Cette mémoire passait de bouche en bouche, c'était la tradition orale. Puis vint l'écriture. Mais avant comme après la naissance de l'écriture, l'homme va sculpter, dessiner, peindre, graver…représenter l'histoire pour en porter témoignage. Il orne de motifs narratifs les tombeaux, les céramiques, les vases, les cathédrales… Les monuments sont les premiers livres d'images, les premiers livres d'histoires.Et le verbe historier a rejoint le lexique des Beaux-Arts.
Drôle d'histoire
Une histoire aujourd'hui est loin d'être toujous vraie ! Contes et mythes, histoires drôles, histoires pour rire, sont tous des récits imaginaires ! "Cesse de me raconter des histoires" dira-t-on à celui que l'on présume menteur. quand l'histoire, étymologiquement, ne peut être que vraie ! Et quand on veut raconter ce qui s'est réellement passé, on est obligé aujourd'hui de préciser : "c'est une histoire vraie" , ce qui est finalement un pléonasme ! Drôle d'histoire, tout de même !
Isamatelote
Comme j’évoquais le sens de la racine grecque rh, qui coule, donnant quelques exemples (Rhin, Rhône, rhume, logorrhée etc.), mes interlocuteurs me proposèrent Rhésus. Le sang coule, me dirent-ils. J’étais quelque peu sceptique. Rhésus me semblait être le nom d’un homme lié à la découverte du facteur. Et puis sémantiquement rhésus en lui-même n’évoque aucune idée d’écoulement, de fluidité.
Doute oblige, je vérifie. Le facteur Rhésus a été baptisé du nom de l’espèce des singes qui servirent à mettre en évidence ce « facteur agglutinogène, dont la présence ou non dans le sang détermine le groupe sanguin » (TLF).
Laquelle espèce de singe a elle-même été arbitrairement baptisée par les zoologistes (1799) du nom d’un roi légendaire de Thrace, Rhésus ou Rhésos. Un ami de Pâris qui fut égorgé par Diomède et Ulysse avant qu’ils ne puissent porter secours aux Troyens. Et savez-vous de qui il est le fils ? D’un fleuve ! Nous voilà donc à la source même de la racine RH du facteur rhésus.
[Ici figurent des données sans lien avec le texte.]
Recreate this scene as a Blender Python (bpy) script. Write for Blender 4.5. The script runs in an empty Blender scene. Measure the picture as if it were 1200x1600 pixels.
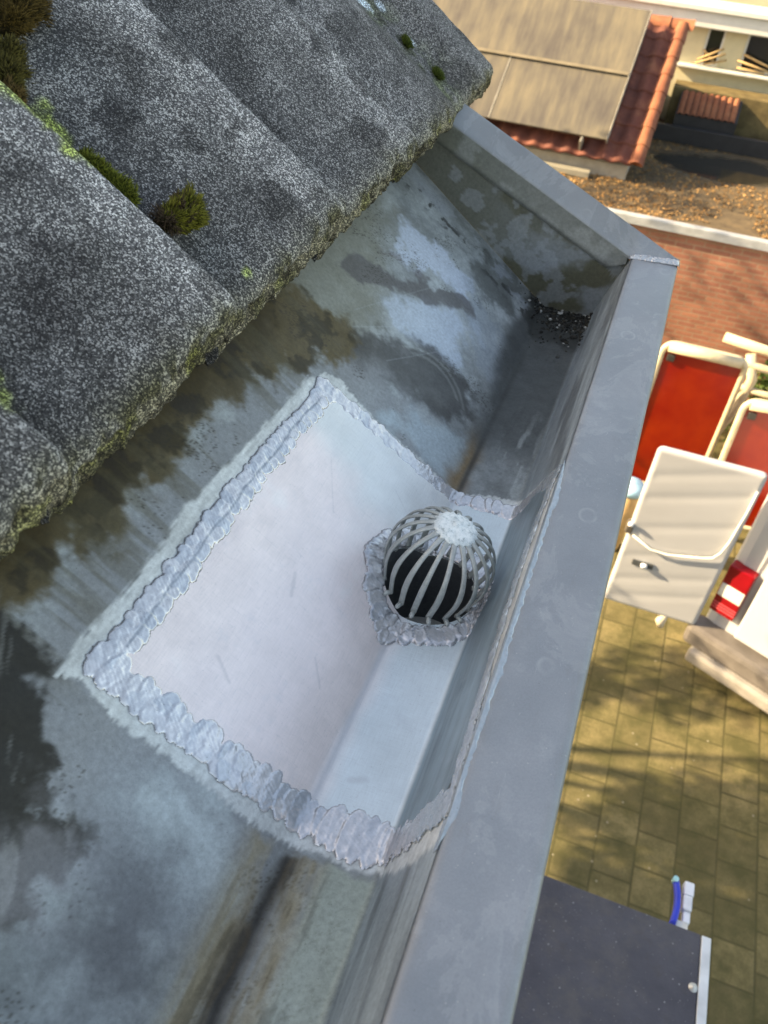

Cette petite histoire est instructive. N’avoir jamais de certitudes sans avoir remonté le long cours de l’histoire d’un mot, mener sa barque doucement et sûrement. Mais ne jamais non plus s’interdire aucune interrogation, s’autoriser bien au contraire toutes les curiosités, tous les « pourquoi pas », tous les « et si ... » aussi farfelus puissent-ils sembler à condition de ne pas s’arrêter là, se croyant arrivés à bon port, mais d’entreprendre par le voyage vers la source. Et si elle n’est pas du tout là où on la croyait, qu’importe ! On aura fait un beau voyage.
Isabelle
Et pour ceux qui voudraient explorer les alentours de la source, un petit tour mythologique :
Rhésus, roi de Thrace, était le fils du fleuve Strymon. Après s’être illustré par ses exploits en Europe, il vint au secours du roi Priam (roi de Troie) qui l’attendait d’autant plus
impatiemment qu’un ancien oracle avait prédit que Troie ne serait jamais prise si les chevaux de Rhésus buvaient les eaux du Xante et paissaient dans les champs troyens. Les Grecs, qui
connaissaient cet oracle, chargèrent Ulysse et Diomède d’arrêter la marche de Rhésus. Ces deux héros, ayant pénétré dans son camp à la faveur de la nuit, l’égorgèrent et enlevèrent ses chevaux.
(Source, Dictionnaire pour servir à l’intelligence des auteurs classiques grecs et latins).